Please copy the lines below exactly, from the first one through the line showing "WY0, WY1, WZ0, WZ1".

— Start of DATASET EXCERPTS —

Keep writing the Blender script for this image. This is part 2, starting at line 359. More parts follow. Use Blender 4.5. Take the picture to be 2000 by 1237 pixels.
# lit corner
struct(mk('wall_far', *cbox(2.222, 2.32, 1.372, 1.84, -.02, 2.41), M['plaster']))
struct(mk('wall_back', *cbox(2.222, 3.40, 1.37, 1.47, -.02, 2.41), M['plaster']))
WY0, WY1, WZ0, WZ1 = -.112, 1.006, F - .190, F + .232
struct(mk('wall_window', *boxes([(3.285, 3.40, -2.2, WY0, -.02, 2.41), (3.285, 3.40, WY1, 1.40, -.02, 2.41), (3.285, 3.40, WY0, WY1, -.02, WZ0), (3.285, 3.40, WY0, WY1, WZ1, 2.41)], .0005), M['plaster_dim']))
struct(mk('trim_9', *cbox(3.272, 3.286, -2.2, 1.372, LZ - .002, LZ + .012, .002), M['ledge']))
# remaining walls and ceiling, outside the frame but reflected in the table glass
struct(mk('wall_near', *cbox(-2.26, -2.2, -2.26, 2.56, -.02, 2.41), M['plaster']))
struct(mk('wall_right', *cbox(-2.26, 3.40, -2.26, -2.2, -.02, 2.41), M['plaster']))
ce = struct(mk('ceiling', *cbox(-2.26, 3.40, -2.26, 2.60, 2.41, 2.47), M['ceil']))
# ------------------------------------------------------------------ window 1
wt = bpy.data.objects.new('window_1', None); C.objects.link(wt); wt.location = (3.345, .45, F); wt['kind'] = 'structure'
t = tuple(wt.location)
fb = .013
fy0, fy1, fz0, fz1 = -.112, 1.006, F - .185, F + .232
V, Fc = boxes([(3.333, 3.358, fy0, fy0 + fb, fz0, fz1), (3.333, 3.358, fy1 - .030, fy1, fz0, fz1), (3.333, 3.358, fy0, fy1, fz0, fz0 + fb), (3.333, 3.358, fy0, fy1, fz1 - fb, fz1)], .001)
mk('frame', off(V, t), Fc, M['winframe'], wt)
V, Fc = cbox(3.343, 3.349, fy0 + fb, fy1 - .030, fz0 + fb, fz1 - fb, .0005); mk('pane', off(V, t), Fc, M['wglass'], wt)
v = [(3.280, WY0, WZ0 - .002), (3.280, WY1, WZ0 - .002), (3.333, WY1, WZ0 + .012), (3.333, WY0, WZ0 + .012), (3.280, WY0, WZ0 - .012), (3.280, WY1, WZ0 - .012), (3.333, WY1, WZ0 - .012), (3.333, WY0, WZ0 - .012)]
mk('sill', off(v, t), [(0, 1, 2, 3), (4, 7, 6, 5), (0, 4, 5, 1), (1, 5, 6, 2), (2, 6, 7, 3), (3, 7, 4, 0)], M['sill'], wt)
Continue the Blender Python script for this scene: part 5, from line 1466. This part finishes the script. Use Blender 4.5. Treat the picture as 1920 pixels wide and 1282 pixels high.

— End of DATASET EXCERPTS —

▶ _SOLUTION FOR THIS PROBLEM_
Keep writing the Blender script for this image. This is part 2, starting at line 359. More parts follow. Use Blender 4.5. Take the picture to be 2000 by 1237 pixels.
# lit corner
struct(mk('wall_far', *cbox(2.222, 2.32, 1.372, 1.84, -.02, 2.41), M['plaster']))
struct(mk('wall_back', *cbox(2.222, 3.40, 1.37, 1.47, -.02, 2.41), M['plaster']))
WY0, WY1, WZ0, WZ1 = -.112, 1.006, F - .190, F + .232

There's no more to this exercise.